(Records)
--

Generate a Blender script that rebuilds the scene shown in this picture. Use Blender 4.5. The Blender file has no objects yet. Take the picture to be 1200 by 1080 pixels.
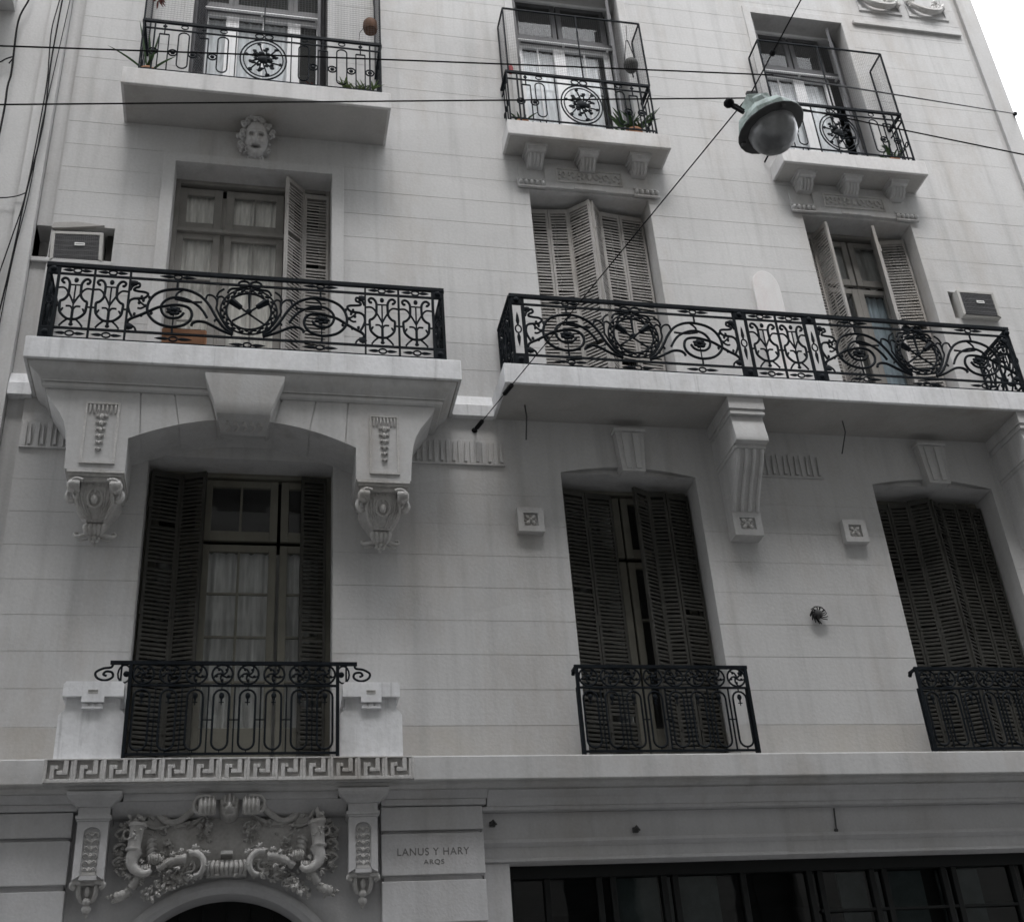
import bpy, bmesh, math, random
from mathutils import Vector, Matrix, noise
random.seed(7)
PI = math.pi
sc = bpy.context.scene
COL = sc.collection

# ------------------------------------------------------------------ materials
def _nodes(name):
    m = bpy.data.materials.new(name); m.use_nodes = True
    nt = m.node_tree; nt.nodes.clear()
    return m, nt, nt.nodes, nt.links

def surface(name, base, rough=0.8, var=0.10, scale=1.2, streak=0.0, stain=None, stain_amt=0.0, bump=0.15, bscale=60.0,
            metallic=0.0, spec=0.14, fine=0.04, dado=False, drips=0, patch=0):
    """plain painted / cast / wooden surface: blotches, optional vertical rain streaks and stains, fine bump"""
    m, nt, N, L = _nodes(name)
    out = N.new('ShaderNodeOutputMaterial'); bs = N.new('ShaderNodeBsdfPrincipled')
    L.new(bs.outputs[0], out.inputs[0])
    tc = N.new('ShaderNodeTexCoord')
    n1 = N.new('ShaderNodeTexNoise'); n1.inputs['Scale'].default_value = scale; n1.inputs['Detail'].default_value = 6; n1.inputs['Roughness'].default_value = .62
    L.new(tc.outputs['Object'], n1.inputs['Vector'])
    n2 = N.new('ShaderNodeTexNoise'); n2.inputs['Scale'].default_value = bscale; n2.inputs['Detail'].default_value = 4
    L.new(tc.outputs['Object'], n2.inputs['Vector'])
    def ramp(src, lo, hi, a, b):
        r = N.new('ShaderNodeMapRange'); r.inputs[1].default_value = lo; r.inputs[2].default_value = hi
        r.inputs[3].default_value = a; r.inputs[4].default_value = b
        L.new(src, r.inputs[0]); return r.outputs[0]
    def mul(a, b):
        x = N.new('ShaderNodeMath'); x.operation = 'MULTIPLY'
        for i, s in enumerate((a, b)):
            if isinstance(s, (int, float)): x.inputs[i].default_value = s
            else: L.new(s, x.inputs[i])
        return x.outputs[0]
    f = ramp(n1.outputs['Fac'], .3, .7, 1 - var, 1 + var)
    f = mul(f, ramp(n2.outputs['Fac'], .3, .7, 1 - fine, 1 + fine))
    if streak:
        mp = N.new('ShaderNodeMapping'); mp.inputs['Scale'].default_value = (4.5, 4.5, .22)
        L.new(tc.outputs['Object'], mp.inputs[0])
        n3 = N.new('ShaderNodeTexNoise'); n3.inputs['Scale'].default_value = 1.3; n3.inputs['Detail'].default_value = 5
        L.new(mp.outputs[0], n3.inputs['Vector'])
        f = mul(f, ramp(n3.outputs['Fac'], .52, .75, 1, 1 - streak))
    if drips:                                            # narrow soot runs
        mp = N.new('ShaderNodeMapping'); mp.inputs['Scale'].default_value = (17, 17, .9); mp.inputs['Location'].default_value = (1.3, .4, 2.2)
        L.new(tc.outputs['Object'], mp.inputs[0])
        n5 = N.new('ShaderNodeTexNoise'); n5.inputs['Scale'].default_value = 1.0; n5.inputs['Detail'].default_value = 5; n5.inputs['Roughness'].default_value = .65
        L.new(mp.outputs[0], n5.inputs['Vector'])
        f = mul(f, ramp(n5.outputs['Fac'], .56, .74, 1, 1 - drips))
        n6 = N.new('ShaderNodeTexNoise'); n6.inputs['Scale'].default_value = 14; n6.inputs['Detail'].default_value = 8; n6.inputs['Roughness'].default_value = .75
        L.new(tc.outputs['Object'], n6.inputs['Vector'])
        f = mul(f, ramp(n6.outputs['Fac'], .60, .70, 1, .86))
    if patch:                                            # repaired patches of slightly different tone
        mp = N.new('ShaderNodeMapping'); mp.inputs['Scale'].default_value = (.55, .55, 1.3)
        L.new(tc.outputs['Object'], mp.inputs[0])
        vo = N.new('ShaderNodeTexVoronoi'); vo.inputs['Scale'].default_value = 1.0; vo.inputs['Randomness'].default_value = 1
        wob = N.new('ShaderNodeMix'); wob.data_type = 'RGBA'; wob.blend_type = 'ADD'; wob.inputs[0].default_value = .16
        L.new(mp.outputs[0], wob.inputs[6]); L.new(n1.outputs['Color'], wob.inputs[7]); L.new(wob.outputs[2], vo.inputs['Vector'])
        sc_ = N.new('ShaderNodeSeparateColor'); L.new(vo.outputs['Color'], sc_.inputs[0])
        f = mul(f, ramp(sc_.outputs[0], 0, 1, 1 - patch, 1 + patch * .6))
    mix = N.new('ShaderNodeMix'); mix.data_type = 'RGBA'; mix.blend_type = 'MULTIPLY'; mix.inputs[0].default_value = 1
    mix.inputs[6].default_value = (*base, 1)
    cb = N.new('ShaderNodeCombineColor')
    for i in range(3): L.new(f, cb.inputs[i])
    L.new(cb.outputs[0], mix.inputs[7])
    colr = mix.outputs[2]
    if stain:
        mp = N.new('ShaderNodeMapping'); mp.inputs['Scale'].default_value = (1.6, 1.6, .5); mp.inputs['Location'].default_value = (3.1, 1.7, 8.2)
        L.new(tc.outputs['Object'], mp.inputs[0])
        n4 = N.new('ShaderNodeTexNoise'); n4.inputs['Scale'].default_value = .9; n4.inputs['Detail'].default_value = 7; n4.inputs['Roughness'].default_value = .7
        L.new(mp.outputs[0], n4.inputs['Vector'])
        m2 = N.new('ShaderNodeMix'); m2.data_type = 'RGBA'; m2.blend_type = 'MULTIPLY'
        L.new(ramp(n4.outputs['Fac'], .50, .72, 0, stain_amt), m2.inputs[0])
        L.new(colr, m2.inputs[6]); m2.inputs[7].default_value = (*stain, 1)
        colr = m2.outputs[2]
    if dado:
        sp = N.new('ShaderNodeSeparateXYZ'); L.new(tc.outputs['Object'], sp.inputs[0])
        k = mul(mul(ramp(sp.outputs[2], 4.935, 4.96, 1, 0), ramp(sp.outputs[2], 4.60, 4.61, 0, 1)), ramp(n1.outputs['Fac'], .38, .6, .05, 1.0))
        m3 = N.new('ShaderNodeMix'); m3.data_type = 'RGBA'; m3.blend_type = 'MULTIPLY'; L.new(k, m3.inputs[0]); L.new(colr, m3.inputs[6]); m3.inputs[7].default_value = (.85, .82, .775, 1); colr = m3.outputs[2]
    L.new(colr, bs.inputs['Base Color'])
    bs.inputs['Roughness'].default_value = rough; bs.inputs['Metallic'].default_value = metallic
    bs.inputs['Specular IOR Level'].default_value = spec
    if bump:
        bp = N.new('ShaderNodeBump'); bp.inputs['Strength'].default_value = bump; bp.inputs['Distance'].default_value = .01
        L.new(n2.outputs['Fac'], bp.inputs['Height']); L.new(bp.outputs[0], bs.inputs['Normal'])
    return m

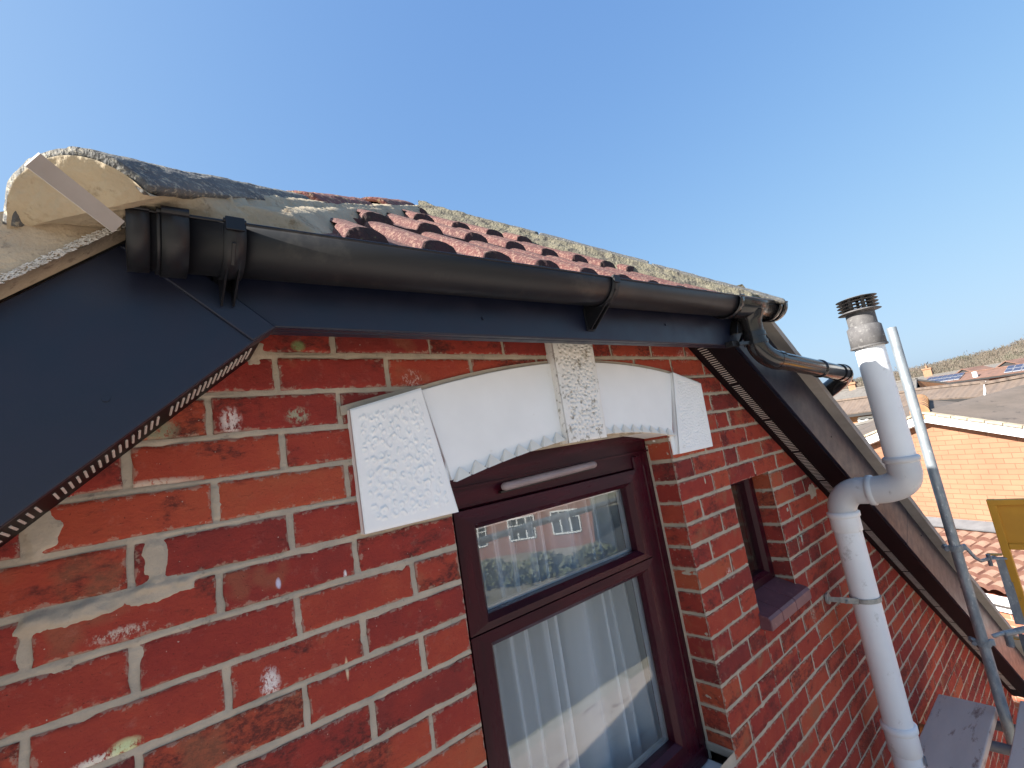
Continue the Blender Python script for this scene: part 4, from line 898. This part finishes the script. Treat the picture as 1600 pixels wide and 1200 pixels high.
gate = thing('safety_gate', 'mustard yellow steel gate with solid top panel on the scaffold tube', 'gate', (3.5, -.6, -2.0))
GXx = 3.47
def gpt(y, z): return (GXx + (y + .45) * -.04, y, z)
def gbar(mb, a, b, w_, t_): mb.beam(gpt(*a), gpt(*b), t_, (1, 0, 0) if abs(a[0] - b[0]) > abs(a[1] - b[1]) * 5 and False else (0, 0, 1) if abs(a[1] - b[1]) < abs(a[0] - b[0]) else (0, 1, 0), w_)
q = MB()
gbar(q, (-.482, -.925), (-.482, -2.05), .034, .034); gbar(q, (-1.18, -.925), (-1.18, -2.05), .034, .034)
gbar(q, (-.465, -.942), (-1.197, -.942), .030, .036); gbar(q, (-.499, -1.176), (-1.163, -1.176), .030, .034); gbar(q, (-.499, -1.60), (-1.163, -1.60), .042, .032); gbar(q, (-.465, -2.04), (-1.197, -2.04), .03, .034)
q.build('gate_frame', M['yellow'], gate, bevel=.003)
q = MB(); q.box((GXx + .012, -.83, -1.06), (.004, .665, .21), Matrix.Rotation(R_(2.3), 3, 'Z')); q.build('gate_panel', M['yellow'], gate)
q = MB(); q.beam(gpt(-.462, -1.222), gpt(-.40, -1.222), .03, (0, 0, 1), .006); q.build('hinge_lug', M['yellow'], gate, bevel=.001); q = MB(); q.beam(gpt(-.462, -1.66), gpt(-.38, -1.66), .03, (0, 0, 1), .006); q.build('hinge_lug', M['yellow'], gate, bevel=.001)
q = MB()
q.tube([(SX + .022, SY - .030, -1.122), (SX + .030, SY - .042, -1.150), (SX + .048, SY - .058, -1.195), (SX + .09, SY - .070, -1.222), (GXx - .01, -.43, -1.233)], .0085, 12)
q.beam((GXx - .05, -.405, -1.233), (GXx - .02, -.475, -1.234), .032, (0, 0, 1), .006); q.beam((GXx - .012, -.452, -1.24), (GXx - .014, -.452, -1.58), .006, (0, 1, 0), .040)
q.tube([(SX + .02, SY - .04, -1.585), (SX + .03, SY - .058, -1.578), (SX + .07, SY - .07, -1.583), (GXx, -.46, -1.600)], .0095, 12); q.tube([(SX + .08, SY - .075, -1.587), (GXx, -.47, -1.608)], .014, 14)
q.build('hinge_arm', M['galv'], gate)
q = MB(); q.tube([(GXx - .07, -.415, -1.205), (GXx - .07, -.415, -1.265)], .010, 10); q.build('hinge_bolt', M['galv_dark'], gate)
q = MB(); q.box((GXx - .014, -.452, -1.80), (.006, .042, .34)); q.build('gate_strap', M['galv_dark'], gate)
q = MB(); N_ = 190; q.tube([(GXx - .05 + math.cos(t * .42) * .016, -.395 + math.sin(t * .42) * .016, -1.622 - t * .00034) for t in range(N_)], .0022, 6); q.build('spring', M['galv'], gate)

def plank(name, y0, y1, z, x0, x1, label, seed):
    n = 300; xs = np.linspace(x0, x1, n); prof = [(y0, z - .038), (y0, z - .004), (y0 + .004, z), ((y0 * 3 + y1) / 4, z), ((y0 + y1) / 2, z), ((y0 + 3 * y1) / 4, z), (y1 - .004, z), (y1, z - .004), (y1, z - .038)]
    V = np.array([[(x, p[0] + fbm(x * 3, p[0] * 9, seed) * .0015, p[1] + fbm(x * 4, p[0] * 12, seed + 2) * .0025) for p in prof] for x in xs]).reshape(-1, 3)
    F = gridfaces(n, 9); k = np.arange(n) * 9; F = np.concatenate([F, np.stack([k[:-1] + 8, k[1:] + 8, k[1:], k[:-1]], 1)])
    o = npmesh(name, V, F, M['plank'], None, smooth=False)
    e = MB(); a = V.reshape(n, 9, 3)[-1]; e.add([tuple(q) for q in a], [tuple(range(9))]); e.build('end_grain', M['plank'], o)
    return tag(o, label, 'board', 'scaffold boards on the upper lift')
plank('scaffold_board', -.285, -.050, -1.965, -1.6, 3.30, 'weathered wooden scaffold board lying against the brick wall below the white pipe', 3)
plank('scaffold_board', -.60, -.365, -1.965, -1.6, 3.42, 'weathered wooden scaffold board outside the upright tube at the corner of the photo', 5)
for k_, lb in ((0, 'third'), (1, 'fourth'), (2, 'fifth')):
    plank('scaffold_board', -.838 - k_ * .238, -.603 - k_ * .238, -1.965, -1.6, 3.40, lb + ' weathered scaffold board outwards from the brick wall, mirrored in the lower pane', 7 + k_)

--

> [Written instruction]:
Each line from the top of the material through the line containing "COL = sc.collection" should be reproduced exactly; please drop any images.

> [Exercise answer]:
Generate a Blender script that rebuilds the scene shown in this picture. Use Blender 4.5. The Blender file has no objects yet. Take the picture to be 1200 by 1080 pixels.
import bpy, bmesh, math, random
from mathutils import Vector, Matrix, noise
random.seed(7)
PI = math.pi
sc = bpy.context.scene
COL = sc.collection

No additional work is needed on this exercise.